Winder native pit crew member prepares for another homecoming at Atlanta Motor Speedway
ATLANTA - Josh Shipplett grew up going to dirt tracks on Saturday nights a mile and a half from his home in Winder, and when his dad brought him to his first race at Atlanta Motor Speedway in the early 2000s, he was hooked.
But not necessarily because of the Hot Wheels roaring around on the track before him.
"I remember watching like in the stands, and that’s what I’d wait for: I’d watch the pit crew change the tires, and I was like, man that’d be really cool to do, and for some odd reason that stuck," he recalled to FOX 5 Sports, laughing.
His passion for watching those pit stops turned into his job. Shipplett is now a tire carrier for the No. 11 Toyota of Denny Hamlin.
"Being on this 11 team, it’s nice to show up to the race track every week and know you have a pretty good shot at winning and winning in so many races we have the last couple years," he said. "We have a really good team."

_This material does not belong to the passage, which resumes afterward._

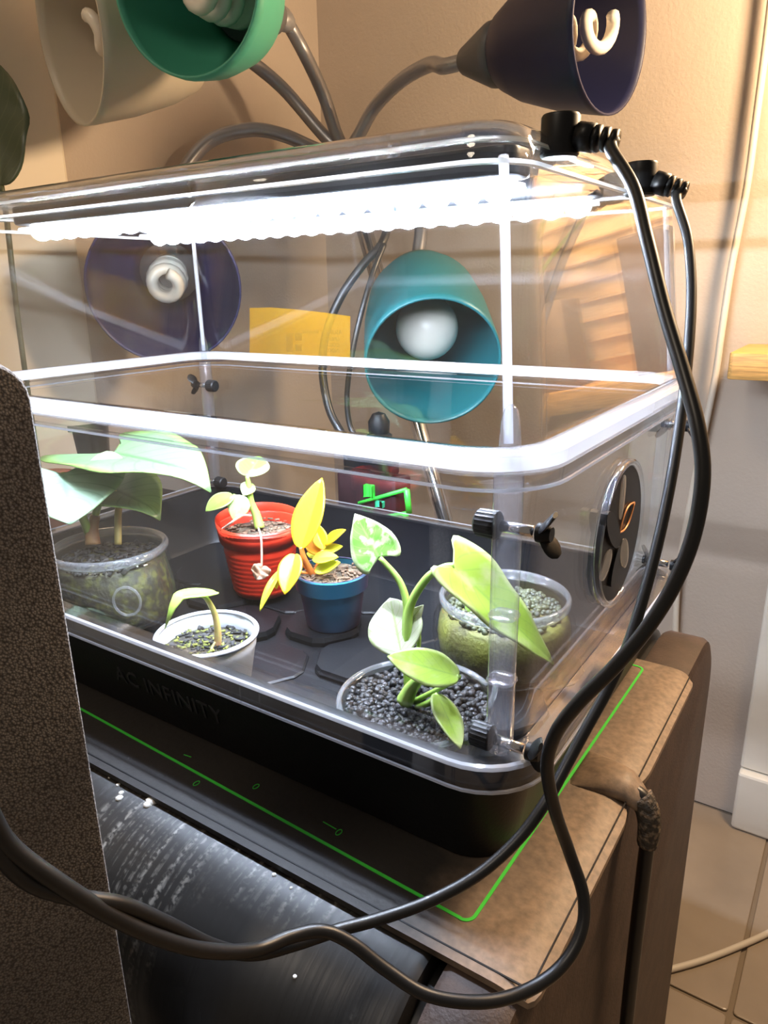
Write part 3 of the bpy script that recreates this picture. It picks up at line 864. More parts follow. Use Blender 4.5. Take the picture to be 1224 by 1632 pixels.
def pellets(cx, cy, z, rad, n, pr, seed, layers=1.0):
    rg = random.Random(seed); parts = []
    for i in range(n):
        a = rg.random() * 2 * math.pi; q = rad * math.sqrt(rg.random())
        r = pr * rg.uniform(.75, 1.25)
        parts.append(sphere((cx + q * math.cos(a), cy + q * math.sin(a), z + rg.uniform(-.5, .6) * pr * layers), r, 8, 5, (1, 1, .9)))
    return join(*parts)
def chips(cx, cy, z, rad, n, sz, seed):
    rg = random.Random(seed); parts = []
    for i in range(n):
        a = rg.random() * 2 * math.pi; q = rad * math.sqrt(rg.random())
        s_ = sz * rg.uniform(.5, 1.4)
        b_ = box(-s_, s_, -s_ * .5, s_ * .5, -s_ * .3, s_ * .3)
        Mx = Matrix.Translation((cx + q * math.cos(a), cy + q * math.sin(a), z + rg.uniform(-.3, .6) * sz)) @ Matrix.Rotation(rg.random() * 6, 4, 'Z') @ Matrix.Rotation(rg.uniform(-.8, .8), 4, 'X')
        parts.append(xf(b_, Mx))
    return join(*parts)
M['soil'] = plain('mossy_soil', (.035, .030, .022), .9, col2=(.16, .17, .04), scale=130, lo=.5, hi=.68, bump=1.0, bscale=420)
M['soil2'] = plain('brown_bark_soil', (.06, .045, .03), .9, col2=(.24, .18, .11), scale=160, lo=.42, hi=.68, bump=1.0, bscale=420)
M['chip'] = plain('bark_chip', (.16, .10, .06), .85, var=.5, scale=60)
M['chipblack'] = plain('black_soil_chip', (.022, .022, .022), .7, var=.5, scale=80)
M['pellet'] = plain('black_aquasoil', (.018, .018, .02), .35, var=.5, scale=120, bump=.4, bscale=900)
M['algae'] = plain('algae_soil_behind_glass', (.028, .024, .014), .6, col2=(.115, .11, .022), scale=190, lo=.48, hi=.66, bump=.4, bscale=300)
M['algae2'] = plain('yellow_algae_soil_behind_glass', (.10, .075, .03), .55, col2=(.25, .24, .04), scale=55, lo=.35, hi=.65, bump=.5, bscale=400)
M['stemgreen'] = plain('green_stem', (.34, .52, .10), .4, sss=.3)
M['stembrown'] = plain('brown_sheath', (.30, .13, .05), .6, col2=(.55, .32, .13), scale=90)
M['stemtan'] = plain('tan_petiole', (.50, .36, .10), .45, col2=(.62, .58, .2), scale=40)
FLZ = .0147

# --- silver-green elephant ear in the swing-top style jar
ax, ay = -.361, .083
pa = thing('potted_alocasia', 'broad silvery green elephant ear plant in a mossy glass jar', 'potted plant', (ax, ay, FLZ))
jp = [(.040, 0), (.046, .002), (.0472, .008), (.0455, .024), (.0415, .044), (.0395, .049)]
obj('jar', shell([(r, h) for r, h in jp], .0025, (ax, ay, FLZ), (0, 0, 1), 48), M['glass'], pa)
obj('jar_rim', lathe([(.0375, .0485), (.0405, .0480), (.0425, .0505), (.0422, .0535), (.0398, .0550), (.0372, .0535)], (ax, ay, FLZ), n=48, close=True), M['glassrim'], pa)
s_ = obj('soil', lathe([(.0365, .003), (.0442, .004), (.0445, .010), (.0428, .024), (.0385, .042), (.020, .0435), (.0001, .0435)], (ax, ay, FLZ), n=40, cap0=True), M['algae'], pa)
obj('soil_chips', chips(ax, ay, FLZ + .044, .036, 260, .0022, 3), M['chipblack'], pa, kind='stuff')
obj('emboss_ring', lathe([(.0085, 0), (.0085, .0008), (.0100, .0008), (.0100, 0)], aty(203, 958, ay - .043), (.42, -.9, .12), 28, close=True), M['glassrim'], pa, label='round embossed mark on the glass')
al = leafmat('alocasia_leaf', (.15, .27, .125), (.23, .37, .085), (.07, .16, .06), .35, transl=.25)
al2 = leafmat('alocasia_leaf_silver', (.24, .35, .23), (.28, .42, .20), (.10, .22, .12), .4, transl=.2)
d0 = .535
leaf(pa, at(180, 722, .555), at(331, 752, .500), cv(.05, .90, .42), .098, al, 'heart', .42, 0.02, .10, .03, 22, 12, tipdroop=.25)
leaf(pa, at(176, 778, .560), at(253, 812, .530), cv(.15, .85, .52), .070, al, 'heart', .38, .03, .16, .02, 20, 10, tipdroop=.25)
leaf(pa, at(100, 755, .520), at(112, 832, .495), cv(.35, .35, .85), .088, al2, 'heart', .45, .06, .10, .03, 20, 12)
stem(pa, [at(148, 868, .55), at(147, 845, .55), at(152, 822, .548)], lambda t: .0058 - .0022 * t, M['stembrown'], 'stem', 'brown papery stem base')
stem(pa, [at(150, 830, .55), at(160, 790, .552), at(172, 750, .555), at(180, 722, .555)], .0028, M['stemgreen'], 'petiole')
stem(pa, [at(188, 868, .545), at(188, 830, .548), at(188, 795, .553), at(176, 778, .560)], .0027, M['stemtan'], 'petiole')
stem(pa, [at(142, 850, .55), at(130, 820, .540), at(112, 790, .53), at(100, 755, .521)], .0032, M['stemgreen'], 'petiole')

# --- seedling in the white tub
wx, wy = -.2255, .0495
pb = thing('potted_seedling', 'tiny single-leaf seedling in a white plastic tub', 'potted plant', (wx, wy, FLZ))
M['whiteplastic'] = plain('white_plastic', (.56, .58, .63), .35, sss=.1)
obj('tub', shell([(.0235, 0), (.0245, .001), (.0285, .0225), (.0292, .024), (.0300, .0325)], .0011, (wx, wy, FLZ), (0, 0, 1), 48), M['whiteplastic'], pb)
obj('tub_rim', lathe([(.0288, .0318), (.0312, .0316), (.0316, .0330), (.0305, .0340), (.0286, .0336)], (wx, wy, FLZ), n=48, close=True), M['whiteplastic'], pb)
obj('soil', lathe([(.022, .003), (.0275, .023), (.0150, .0240), (.0001, .0235)], (wx, wy, FLZ), n=32, cap0=True), M['soil'], pb)
obj('soil_chips', join(chips(wx, wy, FLZ + .0240, .0265, 160, .0018, 5)), M['chipblack'], pb, kind='stuff')
obj('moss_bits', chips(wx, wy, FLZ + .0245, .0268, 110, .0012, 6), plain('moss', (.20, .22, .04), .9, var=.4), pb, kind='stuff')
sg = leafmat('seedling_leaf', (.58, .82, .14), (.66, .85, .2), (.42, .62, .1), .35)
sd = (Vector((wx, wy, .04)) - CAM).dot(FW)
leaf(pb, at(344, 944, sd - .005), at(268, 952, sd - .03), cv(.05, .96, .22), .017, sg, 'ovate', .05, .02, .15, 0, 14, 6, tipdroop=1.1)
stem(pb, [at(347, 1030, sd), at(347, 1005, sd - .002), at(342, 978, sd - .004), at(330, 955, sd - .008), at(322, 949, sd - .01)], lambda t: .0024 - .0011 * t, plain('seedling_stem', (.42, .16, .08), .5, col2=(.5, .6, .12), scale=60), pb and 'stem')
obj('root', tube([at(346, 1020, sd - .001), at(338, 1032, sd - .004), at(334, 1048, sd - .008)], .0008, 6, 5), M['stemtan'], pb)

# --- red cup
rx, ry = -.295, .172
pc = thing('potted_cutting', 'small green leafy cutting in a ribbed red plastic cup', 'potted plant', (rx, ry, FLZ))
M['red'] = plain('red_plastic', (.62, .035, .012), .35, sss=.15)
ribs = [(.0205, 0), (.0218, .001)]
for k in range(12):
    h = .004 + k * .0038; r = .0225 + .0085 * h / .056
    ribs += [(r, h), (r + (.0006 if k < 9 else 0), h + .0012), (r + (.0006 if k < 9 else 0), h + .0024)]
ribs += [(.0318, .052), (.0322, .0555), (.0332, .0565)]
obj('cup', shell(ribs, .0009, (rx, ry, FLZ), (0, 0, 1), 48), M['red'], pc)
obj('cup_lip', xf(lathe([(.0302, -.006), (.0328, .010), (.0336, .0105), (.0312, -.006)], (0, 0, 0), n=48, close=True), Matrix.Translation((rx - .001, ry + .001, FLZ + .0505)) @ Matrix.Rotation(math.radians(5), 4, Vector((.55, .83, 0)))), M['red'], pc)
obj('soil', lathe([(.018, .003), (.0290, .049), (.0150, .0505), (.0001, .051)], (rx, ry, FLZ), n=32, cap0=True), M['soil2'], pc)
obj('soil_chips', chips(rx, ry, FLZ + .051, .027, 120, .0018, 8), M['chip'], pc, kind='stuff')
rl = leafmat('red_cup_leaf', (.24, .44, .06), (.50, .56, .22), (.30, .45, .10), .35, (.52, .58, .30), 60, .50, .62)
rd = (Vector((rx, ry, .07)) - CAM).dot(FW)
leaf(pc, at(394, 759, rd - .006), at(415, 728, rd + .015), cv(0, .55, .85), .027, rl, 'ovate', .05, .0, .15)
leaf(pc, at(371, 789, rd - .008), at(327, 813, rd - .018), cv(-.2, .75, .6), .021, rl, 'ovate', .03, .05, .15)
leaf(pc, at(386, 790, rd - .010), at(373, 829, rd - .018), cv(.2, .45, .9), .017, rl, 'ovate', .03, .05, .12)
leaf(pc, at(400, 770, rd - .002), at(388, 789, rd - .010), cv(.2, .45, .9), .012, rl, 'ovate', .03, .05, .12)
stem(pc, [at(414, 842, rd), at(408, 820, rd), at(400, 800, rd - .002), at(397, 775, rd - .004), at(394, 759, rd - .006)], lambda t: .0042 - .0026 * t, M['stemgreen'])
stem(pc, [at(402, 800, rd - .002), at(388, 794, rd - .006), at(371, 789, rd - .008)], .0011, M['stemgreen'], 'petiole')
stem(pc, [at(404, 808, rd - .002), at(392, 803, rd - .006), at(386, 790, rd - .010)], .0011, M['stemgreen'], 'petiole')
M['rootpink'] = plain('dry_root', (.62, .42, .30), .7)
stem(pc, [at(400, 822, rd - .012), at(385, 822, rd - .024), at(370, 832, rd - .03), at(352, 845, rd - .02)], .0009, M['rootpink'], 'root')
stem(pc, [at(412, 842, rd - .010), at(416, 856, rd - .036), at(417, 880, rd - .037), at(417, 905, rd - .036)], .0008, M['rootpink'], 'root')
leaf(pc, at(418, 903, rd - .036), at(410, 924, rd - .040), cv(.3, .3, .9), .014, leafmat('dried_tip', (.55, .36, .24), (.62, .45, .3), (.4, .25, .15)), 'ovate', .2, .1, .5, .5, name='withered_leaf')

# --- metallic blue pot
bx, by = -.211, .155
pd = thing('potted_philodendron', 'golden orange leaved philodendron in a metallic blue pot', 'potted plant', (bx, by, FLZ))
def bluemetal():
    mt, nt, out = newmat('shimmering_blue_pot')
    b = N(nt, 'BsdfPrincipled', Roughness=.33, Metallic=.75)
    lw = N(nt, 'LayerWeight', Blend=.45)
    cr = nt.nodes.new('ShaderNodeValToRGB'); e = cr.color_ramp.elements
    e[0].position = .1; e[0].color = (.035, .25, .42, 1); e[1].position = .75; e[1].color = (.16, .10, .20, 1)
    nt.links.new(lw.outputs['Facing'], cr.inputs[0]); nt.links.new(cr.outputs[0], b.inputs['Base Color'])
    tc = nt.nodes.new('ShaderNodeTexCoord'); nz = N(nt, 'TexNoise', Scale=900.0); nt.links.new(tc.outputs['Object'], nz.inputs['Vector'])
    bp = N(nt, 'Bump', Strength=.2, Distance=.0005); nt.links.new(nz.outputs['Fac'], bp.inputs['Height']); nt.links.new(bp.outputs[0], b.inputs['Normal'])
    nt.links.new(b.outputs[0], out.inputs[0]); return mt
M['blue'] = bluemetal()
obj('pot', shell([(.0185, 0), (.0195, .001), (.0232, .0285), (.0256, .0290), (.0264, .0400), (.0258, .0408)], .0015, (bx, by, FLZ), (0, 0, 1), 48), M['blue'], pd, smooth='auto')
obj('soil', lathe([(.016, .003), (.0238, .0365), (.012, .038), (.0001, .0385)], (bx, by, FLZ), n=32, cap0=True), M['soil2'], pd)
obj('soil_chips', chips(bx, by, FLZ + .0382, .0225, 110, .0017, 9), M['chip'], pd, kind='stuff')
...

While studying at Lanier Technical College, he got an opportunity to intern with the Richard Petty Driving Experience and moved to North Carolina. Since then, he's seemed to find success at every stop. The first NASCAR Cup Series race he ever did was a 2011 Daytona 500 victory with Trevor Bayne’s No. 21 Ford team. He’s won two Xfinity championships, and he’s won in Daytona two more times — in 2019 and 2020, with his current team.

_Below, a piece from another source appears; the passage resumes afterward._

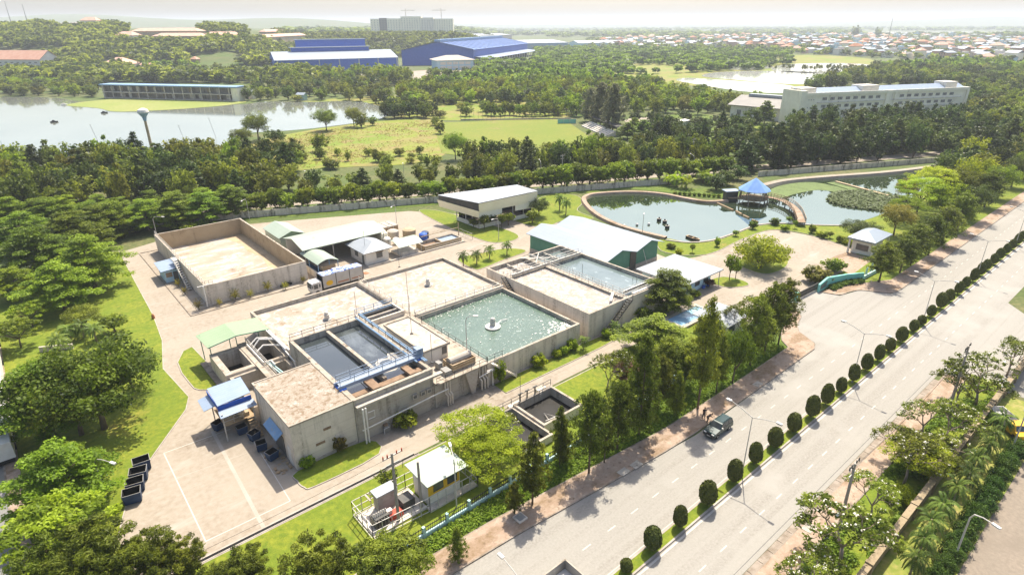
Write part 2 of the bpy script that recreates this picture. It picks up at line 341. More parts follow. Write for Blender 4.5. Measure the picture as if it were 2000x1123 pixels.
mat('wall_brown', (.38, .29, .18), (.26, .19, .11), .5, .35, .65, .95, stain=((.12, .09, .05), .5, (.25, 2, 2), .48, .62), grain=((.42, .33, .21), 3))
mat('bark', (.13, .095, .065), (.19, .145, .10), 1.2, .4, .65, .95, obj=True)
mat('pale_bark', (.30, .24, .18), (.22, .17, .12), 1.2, .4, .65, .95, obj=True)
mat('rubber', (.018, .018, .018), rough=.8)
mat('car_green', (.006, .032, .033), (.009, .040, .039), .4, rough=.22, spec=.5)
mat('chrome', (.6, .6, .58), rough=.2, metal=.8)
mat('lamp_glass', (.75, .73, .68), rough=.25)
mat('red', (.45, .06, .03), rough=.6)
mat('terracotta', (.36, .15, .07), rough=.8)
mat('skin', (.32, .17, .10), rough=.6)
mat('dark_cloth', (.025, .022, .03), (.04, .03, .035), 8, rough=.9)
mat('trouser', (.05, .045, .045), rough=.9)
mat('hair', (.012, .010, .009), rough=.6)
mat('petals', (.80, .76, .62), rough=.7)
mat('canvas', (.46, .44, .40), (.40, .37, .33), .8, .35, .65, .8)
mat('town_wall', (.60, .55, .48), (.50, .45, .39), .05, .4, .6, .9)
leafmat('leaf_broad', (.045, .074, .007), (.270, .335, .022), .46, .022)
leafmat('leaf_tier', (.058, .104, .006), (.265, .360, .020), .46, .015)
leafmat('leaf_dark', (.024, .040, .010), (.115, .155, .024), .36, .022)
leafmat('leaf_olive', (.056, .074, .008), (.270, .295, .030), .44, .025)
leafmat('leaf_pine', (.052, .074, .008), (.275, .320, .032), .43, .015)
leafmat('leaf_bright', (.095, .15, .008), (.38, .45, .018), .46, .02)
leafmat('leaf_grey', (.085, .092, .048), (.275, .275, .140), .36, .01)
leafmat('leaf_palm', (.045, .080, .014), (.165, .225, .038), .40, .01)
leafmat('leaf_topiary', (.048, .062, .014), (.165, .180, .036), .22, .01, .12)
leafmat('leaf_hedge', (.022, .055, .008), (.085, .150, .016), .25, .01, .12)
leafmat('leaf_yellow', (.12, .125, .016), (.33, .28, .045), .38, .02)
leafmat('leaf_red', (.10, .045, .03), (.22, .10, .06), .3, .02)
leafmat('leaf_cover', (.080, .14, .012), (.21, .28, .025), .38, .01)
leafmat('leaf_lily', (.10, .14, .045), (.19, .235, .085), .3, .01)
leafmat('leaf_weed', (.22, .20, .04), (.36, .27, .10), .35, .02)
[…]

But he’s never won a Cup Series race at his home track in Atlanta.
"I’d say (our chances this weekend) are pretty good," he said Monday. "I think we’re starting on the pole the way they do the qualifying stuff now, so we should be in the first pit stall and starting first, so hopefully I think we’ll be pretty solid. Our mile and a half program is pretty strong."

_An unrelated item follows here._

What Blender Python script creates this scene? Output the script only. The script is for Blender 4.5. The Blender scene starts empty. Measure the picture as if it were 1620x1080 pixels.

Winder native Joshua Shipplett (far left) is a tire carrier for the No. 11 Toyota of Denny Hamlin.
And this season, Shipplett has two Atlanta race weekends circled on his calendar.
"Now that we get to come back twice is really cool," he said. "One, just because it’s home but two, it’s a good race. As long as they don’t pave it any time soon, we’ll be OK."
Luckily for him, AMS officials have told FOX 5 there will be no re-paving before either of this year's NASCAR races, but there is a change since the last time NASCAR raced here: There will be fans in the stands.
But Shipplett says he definitely misses the fans in his corner on pit row.
"It’s still really weird in the pits because we’re so used to having fans down there and interacting with people, and we haven’t seen anybody down there," he said. "So we’re kind of halfway setting up stuff and stuff we don’t need. It’s really odd right now. Hopefully they’ll get back pretty soon to having people down there."
But he is looking forward to his family once again cheering him on from the sold-out, socially-distanced grandstand at AMS this weekend. He didn't grow up in a family of NASCAR fanatics, but they have a rooting interest now and always try to pick the seats nearest to the pit he will be working in.
"My brothers and sisters could probably care zero about NASCAR, but they watch it every week now," Shipplett said. "You can probably hear my mom screaming from Atlanta when we win a race."